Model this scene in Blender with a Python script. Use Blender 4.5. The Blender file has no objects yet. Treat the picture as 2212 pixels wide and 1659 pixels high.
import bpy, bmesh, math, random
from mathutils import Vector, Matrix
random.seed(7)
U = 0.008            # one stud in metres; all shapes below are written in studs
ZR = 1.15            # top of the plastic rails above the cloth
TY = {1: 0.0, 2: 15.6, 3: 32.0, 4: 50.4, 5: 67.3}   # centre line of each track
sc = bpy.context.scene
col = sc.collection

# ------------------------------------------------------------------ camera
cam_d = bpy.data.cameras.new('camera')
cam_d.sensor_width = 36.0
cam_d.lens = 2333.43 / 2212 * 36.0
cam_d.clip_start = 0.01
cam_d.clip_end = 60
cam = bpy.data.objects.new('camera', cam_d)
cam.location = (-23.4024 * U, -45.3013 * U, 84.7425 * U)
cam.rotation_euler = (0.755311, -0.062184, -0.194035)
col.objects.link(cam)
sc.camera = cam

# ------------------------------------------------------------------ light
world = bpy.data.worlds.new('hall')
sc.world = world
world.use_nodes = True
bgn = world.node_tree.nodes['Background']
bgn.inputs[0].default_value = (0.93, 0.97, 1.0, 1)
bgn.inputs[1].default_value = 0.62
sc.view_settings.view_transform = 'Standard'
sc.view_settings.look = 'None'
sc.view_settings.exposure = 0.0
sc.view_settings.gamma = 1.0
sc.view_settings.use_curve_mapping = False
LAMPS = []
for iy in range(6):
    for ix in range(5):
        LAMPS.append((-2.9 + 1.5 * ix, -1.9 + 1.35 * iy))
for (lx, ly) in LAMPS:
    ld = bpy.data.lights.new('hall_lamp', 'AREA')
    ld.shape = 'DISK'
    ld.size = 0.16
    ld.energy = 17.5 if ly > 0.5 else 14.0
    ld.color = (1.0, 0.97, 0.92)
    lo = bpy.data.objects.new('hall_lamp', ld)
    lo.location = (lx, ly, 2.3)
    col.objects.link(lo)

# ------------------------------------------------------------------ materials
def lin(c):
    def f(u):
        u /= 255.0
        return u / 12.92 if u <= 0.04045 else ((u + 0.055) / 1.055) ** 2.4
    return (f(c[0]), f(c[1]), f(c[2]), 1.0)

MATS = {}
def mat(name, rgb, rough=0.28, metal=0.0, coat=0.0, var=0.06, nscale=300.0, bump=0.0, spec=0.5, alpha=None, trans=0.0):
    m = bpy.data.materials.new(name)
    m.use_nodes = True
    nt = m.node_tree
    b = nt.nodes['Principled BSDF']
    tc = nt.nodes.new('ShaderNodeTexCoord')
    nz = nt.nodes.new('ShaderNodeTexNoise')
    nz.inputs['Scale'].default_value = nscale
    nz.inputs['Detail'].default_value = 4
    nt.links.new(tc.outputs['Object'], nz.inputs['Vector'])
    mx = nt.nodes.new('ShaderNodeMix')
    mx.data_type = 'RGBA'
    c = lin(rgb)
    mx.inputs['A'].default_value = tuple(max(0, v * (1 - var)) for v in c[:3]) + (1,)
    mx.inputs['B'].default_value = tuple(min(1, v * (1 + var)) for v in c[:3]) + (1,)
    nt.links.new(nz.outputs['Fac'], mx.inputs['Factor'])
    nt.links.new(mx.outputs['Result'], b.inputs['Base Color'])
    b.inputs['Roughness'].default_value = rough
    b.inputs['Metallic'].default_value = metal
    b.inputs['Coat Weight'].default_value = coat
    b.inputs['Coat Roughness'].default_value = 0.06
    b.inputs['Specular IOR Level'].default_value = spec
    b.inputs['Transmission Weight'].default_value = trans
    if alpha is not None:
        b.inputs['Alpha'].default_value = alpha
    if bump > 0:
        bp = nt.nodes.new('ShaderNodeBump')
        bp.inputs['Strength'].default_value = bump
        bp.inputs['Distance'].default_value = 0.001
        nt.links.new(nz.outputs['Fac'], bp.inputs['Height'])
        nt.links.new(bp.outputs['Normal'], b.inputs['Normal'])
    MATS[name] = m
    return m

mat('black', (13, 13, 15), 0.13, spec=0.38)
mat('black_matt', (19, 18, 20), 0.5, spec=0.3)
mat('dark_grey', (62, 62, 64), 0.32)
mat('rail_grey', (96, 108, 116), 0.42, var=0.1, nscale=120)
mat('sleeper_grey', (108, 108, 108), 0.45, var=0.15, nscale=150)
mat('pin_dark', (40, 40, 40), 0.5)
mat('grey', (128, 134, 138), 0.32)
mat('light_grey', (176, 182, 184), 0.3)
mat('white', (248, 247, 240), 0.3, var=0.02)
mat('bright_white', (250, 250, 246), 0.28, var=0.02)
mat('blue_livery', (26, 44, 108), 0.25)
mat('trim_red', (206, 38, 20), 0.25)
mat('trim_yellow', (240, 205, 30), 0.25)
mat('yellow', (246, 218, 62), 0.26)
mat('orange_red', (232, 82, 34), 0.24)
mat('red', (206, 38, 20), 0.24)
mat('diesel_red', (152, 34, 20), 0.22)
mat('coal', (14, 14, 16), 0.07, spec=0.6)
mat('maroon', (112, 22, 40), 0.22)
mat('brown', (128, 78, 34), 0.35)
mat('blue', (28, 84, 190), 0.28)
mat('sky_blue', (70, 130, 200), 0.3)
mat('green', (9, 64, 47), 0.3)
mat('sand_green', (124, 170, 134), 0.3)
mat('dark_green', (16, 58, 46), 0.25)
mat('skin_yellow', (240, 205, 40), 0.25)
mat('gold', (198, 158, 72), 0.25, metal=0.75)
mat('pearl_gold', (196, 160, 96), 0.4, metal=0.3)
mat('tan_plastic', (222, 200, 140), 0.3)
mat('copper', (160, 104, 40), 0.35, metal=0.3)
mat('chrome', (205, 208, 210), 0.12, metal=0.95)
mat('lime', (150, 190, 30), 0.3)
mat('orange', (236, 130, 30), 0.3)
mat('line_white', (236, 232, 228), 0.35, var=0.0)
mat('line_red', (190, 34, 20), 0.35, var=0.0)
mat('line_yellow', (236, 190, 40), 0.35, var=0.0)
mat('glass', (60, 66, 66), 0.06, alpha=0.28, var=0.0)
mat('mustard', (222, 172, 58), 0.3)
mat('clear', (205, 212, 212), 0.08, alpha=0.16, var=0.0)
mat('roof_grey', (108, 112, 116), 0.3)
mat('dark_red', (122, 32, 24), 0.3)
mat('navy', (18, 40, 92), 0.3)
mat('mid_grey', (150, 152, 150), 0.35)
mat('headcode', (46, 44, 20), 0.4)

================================

§ **Set problem**:
Copy, please, exactly the lines that start at the first line of the data and end at the line containing "col = sc.collection", both kept and no others.

§ **Exercise result**:
Model this scene in Blender with a Python script. Use Blender 4.5. The Blender file has no objects yet. Treat the picture as 2212 pixels wide and 1659 pixels high.
import bpy, bmesh, math, random
from mathutils import Vector, Matrix
random.seed(7)
U = 0.008            # one stud in metres; all shapes below are written in studs
ZR = 1.15            # top of the plastic rails above the cloth
TY = {1: 0.0, 2: 15.6, 3: 32.0, 4: 50.4, 5: 67.3}   # centre line of each track
sc = bpy.context.scene
col = sc.collection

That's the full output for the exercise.